What’s ahead for the survivors? My guess would be a tax audit. Be sure and bring all your records.

On The Horns of Katrina

Thursday, September 1st, 2005

While the focus of Katrina’s aftermath remains on New Orleans, it is becoming obvious that everyone in the world feels the effects emotionally. Since the tsunami disaster in Asia we’re tuned to the power of wind and water. Unlike earthquakes that strike without notice, hurricanes take a while to develop. The science of identifying tropical depressions is fodder for the Weather Channel. Only when a storm approaches landfall do CNN and the big boys jump in, with a choreographed coverage we’ve seen dozens of times, some poor reporter getting drenched while stop signs whistle by. The sight is so familiar that it has no impact, almost as though we’re watching the second reel of a disaster movie, waiting for the happy ending.

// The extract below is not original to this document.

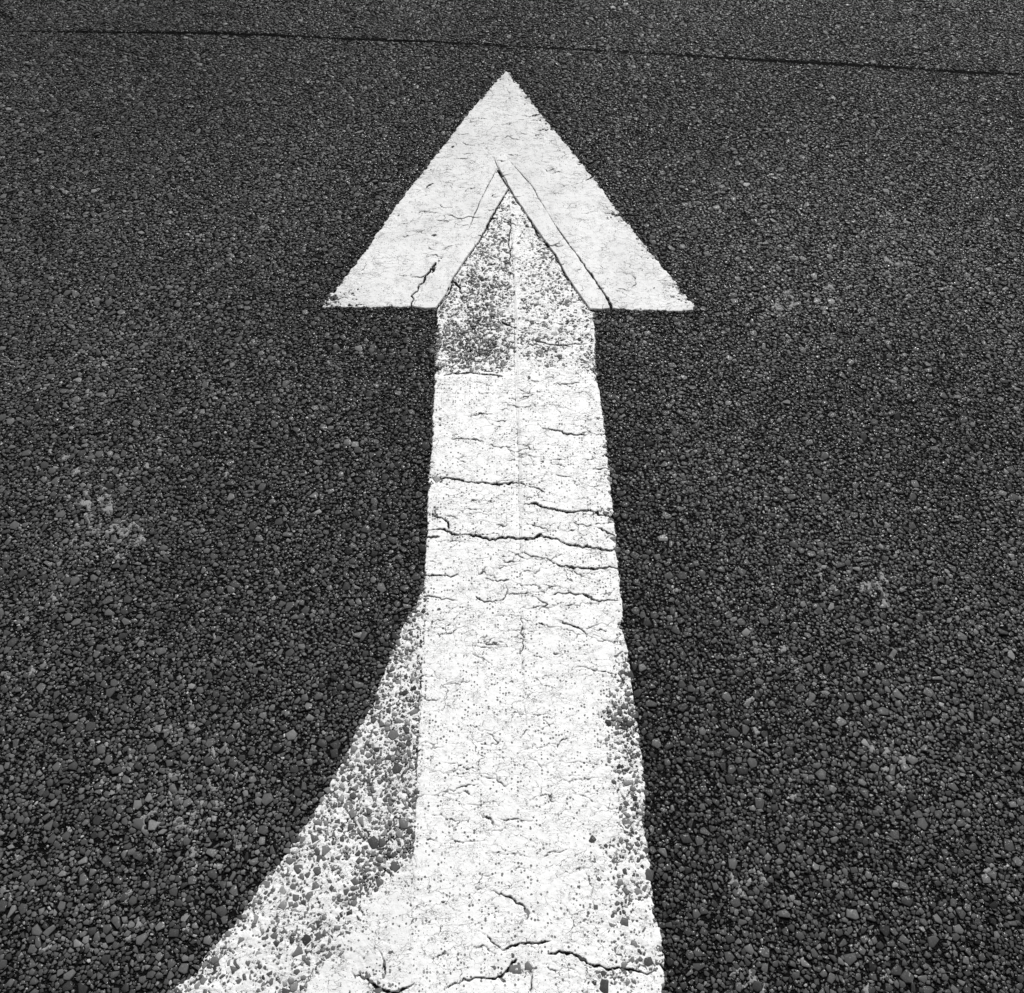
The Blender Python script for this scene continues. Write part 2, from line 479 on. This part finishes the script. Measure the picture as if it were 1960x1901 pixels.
def hairline(x, y, length, w):
    """a short wandering crack, mostly across the arrow"""
    n = max(4, int(length / .004))
    a0 = rng.normal(0, .28) + (math.pi if rng.random() < .5 else 0)
    P = [(x, y)]
    for _ in range(n):
        a = a0 + rng.normal(0, .75)
        q = length / n * rng.uniform(.5, 1.5)
        P.append((P[-1][0] + q * math.cos(a), P[-1][1] + .75 * q * math.sin(a)))
    W = w * np.sin(np.linspace(.25, 2.9, n + 1)) * rng.uniform(.4, 1.5, n + 1)
    CR.append((np.array(P), W))
    if rng.random() < .45 and n > 5:                       # a branch
        b = P[rng.integers(1, n)]
        Q = [b]
        a0 += rng.choice([-1, 1]) * rng.uniform(.6, 1.4)
        for _ in range(n // 2):
            a = a0 + rng.normal(0, .6)
            Q.append((Q[-1][0] + .004 * math.cos(a), Q[-1][1] + .003 * math.sin(a)))
        CR.append((np.array(Q), np.linspace(.9, .4, len(Q)) * w))


for _ in range(190):
    hairline(rng.uniform(-.15, .19), rng.choice([rng.uniform(.65, 1.30), rng.uniform(.65, 1.3), rng.uniform(.15, .7)]), rng.uniform(.012, .08), rng.uniform(.0005, .0014))
for _ in range(110):
    yy = rng.uniform(1.5, 2.2)
    hairline(rng.uniform(-1, 1) * .40 * (2.37 - yy) / .9, yy, rng.uniform(.015, .05), rng.uniform(.0006, .0015))


def crack_field(x, y):
    """1 in the open cracks, 0 on sound paint"""
    c = np.zeros(x.shape)
    for P, W in CR:
        a, b = P.min(0) - .012, P.max(0) + .012
        k = np.nonzero((x > a[0]) & (x < b[0]) & (y > a[1]) & (y < b[1]))
        if len(k[0]) == 0:
            continue
        d, w = seg_dist(x[k], y[k], P, False, W)
        d = d + noise(x[k], y[k], .007, 5) * (.0003 + .16 * w) + noise(x[k], y[k], .0025, 6) * .0004
        c[k] = np.maximum(c[k], (1 - sstep(w * .38, w * .38 + .0008, d)) * np.clip(w / .0026, .22, 1))
    return c


# the joint across the road at the top of the view
SEAM = [pts([(60, 60), (160, 61), (235, 62), (330, 62.5), (420, 64), (525, 67.5), (560, 69), (645, 73.5), (700, 75), (780, 78.5), (830, 79.5), (990, 89), (1060, 92.5),
             (1150, 97), (1330, 107), (1380, 110.5), (1480, 116.5), (1560, 120.5), (1650, 125), (1750, 131), (1790, 135), (1850, 138.5), (1905, 140.5), (1950, 142)])]
SEAM_W = [[.0, .0018, .003, .006, .008, .008, .003, .0018, .005, .0068, .001, .0, .0015, .0, .0, .0035, .0085, .010, .0085, .004, .003, .007, .005, 0]]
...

It seemed especially cruel that the levees around New Orleans broke hours after the storm passed, that relief turned so quickly into despair. Real assistance is slow in coming and the media’s top down look at the situation accentuates the fact that an entire city is beyond our reach and for the moment, everyone in that town is living in a shock induced vacuum. Let’s hope and pray that the ending here includes getting those survivors to safety.